══ SUPPLIED DATA ══

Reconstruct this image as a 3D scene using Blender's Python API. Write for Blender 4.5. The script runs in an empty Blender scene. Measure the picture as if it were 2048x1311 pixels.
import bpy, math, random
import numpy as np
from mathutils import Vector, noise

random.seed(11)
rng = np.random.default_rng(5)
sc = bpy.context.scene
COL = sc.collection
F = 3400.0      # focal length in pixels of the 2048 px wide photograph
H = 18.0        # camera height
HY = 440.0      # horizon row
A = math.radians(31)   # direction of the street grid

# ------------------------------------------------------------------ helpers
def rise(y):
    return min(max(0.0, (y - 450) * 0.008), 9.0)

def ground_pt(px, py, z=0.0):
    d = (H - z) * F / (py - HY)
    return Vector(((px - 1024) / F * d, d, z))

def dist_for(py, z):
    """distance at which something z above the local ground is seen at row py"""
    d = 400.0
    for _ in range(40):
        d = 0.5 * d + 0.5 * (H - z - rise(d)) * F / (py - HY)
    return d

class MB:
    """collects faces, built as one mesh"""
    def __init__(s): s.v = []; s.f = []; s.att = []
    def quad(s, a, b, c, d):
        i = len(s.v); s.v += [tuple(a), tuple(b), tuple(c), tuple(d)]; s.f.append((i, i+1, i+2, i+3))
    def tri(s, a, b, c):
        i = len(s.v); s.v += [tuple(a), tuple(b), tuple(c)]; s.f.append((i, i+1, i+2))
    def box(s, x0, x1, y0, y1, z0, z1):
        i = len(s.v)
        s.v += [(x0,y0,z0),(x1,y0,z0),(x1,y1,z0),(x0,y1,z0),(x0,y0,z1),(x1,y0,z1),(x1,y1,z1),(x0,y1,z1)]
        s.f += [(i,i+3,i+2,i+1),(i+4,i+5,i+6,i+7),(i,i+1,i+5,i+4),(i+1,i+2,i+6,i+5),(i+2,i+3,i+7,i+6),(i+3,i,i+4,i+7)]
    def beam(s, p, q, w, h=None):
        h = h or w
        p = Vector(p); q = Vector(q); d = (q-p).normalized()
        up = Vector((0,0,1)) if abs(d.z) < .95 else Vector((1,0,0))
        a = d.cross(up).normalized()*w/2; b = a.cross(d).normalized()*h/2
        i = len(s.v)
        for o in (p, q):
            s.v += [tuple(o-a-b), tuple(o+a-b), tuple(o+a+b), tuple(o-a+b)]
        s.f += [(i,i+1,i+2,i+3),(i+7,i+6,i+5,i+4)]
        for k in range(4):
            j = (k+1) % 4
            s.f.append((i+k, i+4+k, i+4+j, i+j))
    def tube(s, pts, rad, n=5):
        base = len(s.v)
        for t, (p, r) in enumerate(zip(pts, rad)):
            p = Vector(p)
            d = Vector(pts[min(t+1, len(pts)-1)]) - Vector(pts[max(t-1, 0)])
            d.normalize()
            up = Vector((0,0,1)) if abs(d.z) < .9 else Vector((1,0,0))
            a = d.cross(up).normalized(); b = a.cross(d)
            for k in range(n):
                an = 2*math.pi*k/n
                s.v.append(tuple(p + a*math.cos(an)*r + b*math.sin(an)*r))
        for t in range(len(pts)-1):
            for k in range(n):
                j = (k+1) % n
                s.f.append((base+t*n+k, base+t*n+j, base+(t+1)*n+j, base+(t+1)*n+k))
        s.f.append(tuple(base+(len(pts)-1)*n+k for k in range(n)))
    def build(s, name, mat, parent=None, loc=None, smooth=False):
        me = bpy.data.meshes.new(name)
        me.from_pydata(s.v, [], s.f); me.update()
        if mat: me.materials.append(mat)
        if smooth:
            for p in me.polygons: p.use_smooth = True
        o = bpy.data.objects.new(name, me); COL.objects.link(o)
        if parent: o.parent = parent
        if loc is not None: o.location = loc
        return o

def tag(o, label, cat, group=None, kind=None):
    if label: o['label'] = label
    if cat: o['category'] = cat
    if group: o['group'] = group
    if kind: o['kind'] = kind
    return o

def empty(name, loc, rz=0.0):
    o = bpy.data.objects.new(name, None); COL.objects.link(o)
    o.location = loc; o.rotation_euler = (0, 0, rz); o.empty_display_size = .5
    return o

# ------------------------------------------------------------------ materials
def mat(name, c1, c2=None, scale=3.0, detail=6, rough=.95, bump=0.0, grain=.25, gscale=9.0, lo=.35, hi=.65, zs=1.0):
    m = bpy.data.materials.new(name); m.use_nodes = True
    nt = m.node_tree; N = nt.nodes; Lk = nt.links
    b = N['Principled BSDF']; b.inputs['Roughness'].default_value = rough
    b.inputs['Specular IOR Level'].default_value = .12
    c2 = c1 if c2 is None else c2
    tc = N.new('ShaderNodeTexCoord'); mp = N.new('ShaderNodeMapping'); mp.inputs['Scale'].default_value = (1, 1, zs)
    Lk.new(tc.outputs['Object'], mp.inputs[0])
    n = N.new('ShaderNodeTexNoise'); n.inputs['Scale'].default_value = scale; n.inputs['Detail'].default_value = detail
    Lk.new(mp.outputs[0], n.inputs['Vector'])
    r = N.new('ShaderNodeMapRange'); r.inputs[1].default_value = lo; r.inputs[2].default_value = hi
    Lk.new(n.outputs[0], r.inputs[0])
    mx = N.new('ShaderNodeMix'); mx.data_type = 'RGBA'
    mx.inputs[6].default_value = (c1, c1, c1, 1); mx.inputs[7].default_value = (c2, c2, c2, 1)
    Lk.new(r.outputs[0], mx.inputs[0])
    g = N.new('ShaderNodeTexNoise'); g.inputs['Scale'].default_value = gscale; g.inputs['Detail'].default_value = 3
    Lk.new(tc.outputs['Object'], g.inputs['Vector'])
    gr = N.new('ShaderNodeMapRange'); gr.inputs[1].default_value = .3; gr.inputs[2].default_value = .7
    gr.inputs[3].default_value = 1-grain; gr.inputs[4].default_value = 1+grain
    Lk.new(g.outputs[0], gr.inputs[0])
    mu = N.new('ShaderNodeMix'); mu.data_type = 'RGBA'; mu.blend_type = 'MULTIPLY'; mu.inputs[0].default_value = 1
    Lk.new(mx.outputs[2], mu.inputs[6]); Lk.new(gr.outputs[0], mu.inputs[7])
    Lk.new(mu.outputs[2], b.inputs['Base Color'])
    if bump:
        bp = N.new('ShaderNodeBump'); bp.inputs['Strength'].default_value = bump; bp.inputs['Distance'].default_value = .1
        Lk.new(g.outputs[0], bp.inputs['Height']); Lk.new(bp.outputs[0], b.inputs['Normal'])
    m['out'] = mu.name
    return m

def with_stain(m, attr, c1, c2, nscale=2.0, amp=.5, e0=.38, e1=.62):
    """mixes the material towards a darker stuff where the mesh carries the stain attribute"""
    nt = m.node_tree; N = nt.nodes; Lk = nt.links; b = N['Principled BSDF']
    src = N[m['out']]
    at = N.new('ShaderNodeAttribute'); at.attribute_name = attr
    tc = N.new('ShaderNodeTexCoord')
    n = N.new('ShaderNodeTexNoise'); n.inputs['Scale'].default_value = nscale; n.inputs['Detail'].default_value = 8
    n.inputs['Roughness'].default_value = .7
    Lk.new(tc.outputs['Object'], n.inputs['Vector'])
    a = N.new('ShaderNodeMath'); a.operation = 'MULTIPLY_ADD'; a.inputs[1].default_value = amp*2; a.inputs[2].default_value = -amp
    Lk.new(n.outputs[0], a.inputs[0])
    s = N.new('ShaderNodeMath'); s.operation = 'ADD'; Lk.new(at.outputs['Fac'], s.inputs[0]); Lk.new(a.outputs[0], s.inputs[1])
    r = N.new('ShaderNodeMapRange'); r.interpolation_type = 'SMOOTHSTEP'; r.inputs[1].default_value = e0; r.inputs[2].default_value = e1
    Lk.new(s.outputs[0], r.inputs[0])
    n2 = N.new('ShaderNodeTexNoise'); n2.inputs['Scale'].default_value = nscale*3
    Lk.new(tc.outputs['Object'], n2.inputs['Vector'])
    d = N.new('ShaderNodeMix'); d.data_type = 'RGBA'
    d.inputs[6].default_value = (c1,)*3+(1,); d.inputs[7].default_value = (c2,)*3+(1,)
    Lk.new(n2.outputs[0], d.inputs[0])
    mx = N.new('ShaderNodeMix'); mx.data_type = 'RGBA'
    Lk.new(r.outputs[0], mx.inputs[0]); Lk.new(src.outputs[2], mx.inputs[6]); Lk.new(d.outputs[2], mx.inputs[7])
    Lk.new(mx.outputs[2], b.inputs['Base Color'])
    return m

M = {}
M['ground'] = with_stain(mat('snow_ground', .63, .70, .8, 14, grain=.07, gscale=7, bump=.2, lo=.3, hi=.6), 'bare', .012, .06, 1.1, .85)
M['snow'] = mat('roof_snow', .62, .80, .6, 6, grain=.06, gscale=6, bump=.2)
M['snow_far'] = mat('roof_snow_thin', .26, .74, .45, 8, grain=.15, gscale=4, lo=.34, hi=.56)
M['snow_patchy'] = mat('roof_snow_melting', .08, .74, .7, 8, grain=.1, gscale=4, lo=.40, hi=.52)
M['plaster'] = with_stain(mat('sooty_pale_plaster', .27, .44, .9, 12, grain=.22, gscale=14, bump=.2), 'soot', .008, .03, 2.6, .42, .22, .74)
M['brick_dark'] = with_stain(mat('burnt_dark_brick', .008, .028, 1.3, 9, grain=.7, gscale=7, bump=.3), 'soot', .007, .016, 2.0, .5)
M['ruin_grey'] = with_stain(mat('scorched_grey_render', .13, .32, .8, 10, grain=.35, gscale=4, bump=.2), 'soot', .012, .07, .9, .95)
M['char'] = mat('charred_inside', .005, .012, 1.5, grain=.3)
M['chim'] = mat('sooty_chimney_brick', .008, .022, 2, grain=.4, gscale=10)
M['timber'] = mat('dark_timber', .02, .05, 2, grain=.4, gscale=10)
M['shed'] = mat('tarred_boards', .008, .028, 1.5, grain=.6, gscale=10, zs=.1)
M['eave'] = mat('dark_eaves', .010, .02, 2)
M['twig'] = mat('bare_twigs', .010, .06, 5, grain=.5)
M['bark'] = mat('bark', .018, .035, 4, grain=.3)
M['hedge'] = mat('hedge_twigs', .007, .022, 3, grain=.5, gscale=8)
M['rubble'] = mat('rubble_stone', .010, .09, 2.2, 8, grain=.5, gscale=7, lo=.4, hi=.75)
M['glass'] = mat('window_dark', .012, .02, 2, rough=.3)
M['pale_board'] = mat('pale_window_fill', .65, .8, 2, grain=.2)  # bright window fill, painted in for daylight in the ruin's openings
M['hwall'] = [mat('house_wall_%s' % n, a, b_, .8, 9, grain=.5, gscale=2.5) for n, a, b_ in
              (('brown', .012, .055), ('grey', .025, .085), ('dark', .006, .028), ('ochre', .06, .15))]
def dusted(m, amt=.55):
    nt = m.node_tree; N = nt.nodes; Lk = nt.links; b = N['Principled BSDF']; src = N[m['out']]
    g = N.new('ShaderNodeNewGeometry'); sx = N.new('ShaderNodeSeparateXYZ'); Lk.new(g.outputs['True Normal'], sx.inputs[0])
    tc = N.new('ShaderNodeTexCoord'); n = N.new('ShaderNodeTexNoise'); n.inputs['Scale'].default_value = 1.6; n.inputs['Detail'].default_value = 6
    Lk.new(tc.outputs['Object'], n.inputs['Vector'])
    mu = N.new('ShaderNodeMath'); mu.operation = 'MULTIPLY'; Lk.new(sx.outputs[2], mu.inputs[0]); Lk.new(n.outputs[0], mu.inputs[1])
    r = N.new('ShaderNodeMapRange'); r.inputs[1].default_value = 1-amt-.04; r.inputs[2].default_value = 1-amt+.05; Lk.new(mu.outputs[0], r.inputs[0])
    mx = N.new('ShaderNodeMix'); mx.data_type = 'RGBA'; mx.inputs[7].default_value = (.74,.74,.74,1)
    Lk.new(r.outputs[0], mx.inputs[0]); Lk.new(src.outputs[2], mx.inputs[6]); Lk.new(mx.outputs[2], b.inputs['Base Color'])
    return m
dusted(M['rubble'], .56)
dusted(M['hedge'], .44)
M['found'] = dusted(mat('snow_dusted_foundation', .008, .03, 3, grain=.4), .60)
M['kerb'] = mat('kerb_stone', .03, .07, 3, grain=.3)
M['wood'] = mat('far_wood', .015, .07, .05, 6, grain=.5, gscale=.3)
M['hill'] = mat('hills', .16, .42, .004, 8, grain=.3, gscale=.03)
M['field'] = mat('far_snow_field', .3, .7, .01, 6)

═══

[TASK DIRECTIONS] In the listing above, find each line with the word "scene" and copy it.

[TASK RESULT]
Reconstruct this image as a 3D scene using Blender's Python API. Write for Blender 4.5. The script runs in an empty Blender scene. Measure the picture as if it were 2048x1311 pixels.
sc = bpy.context.scene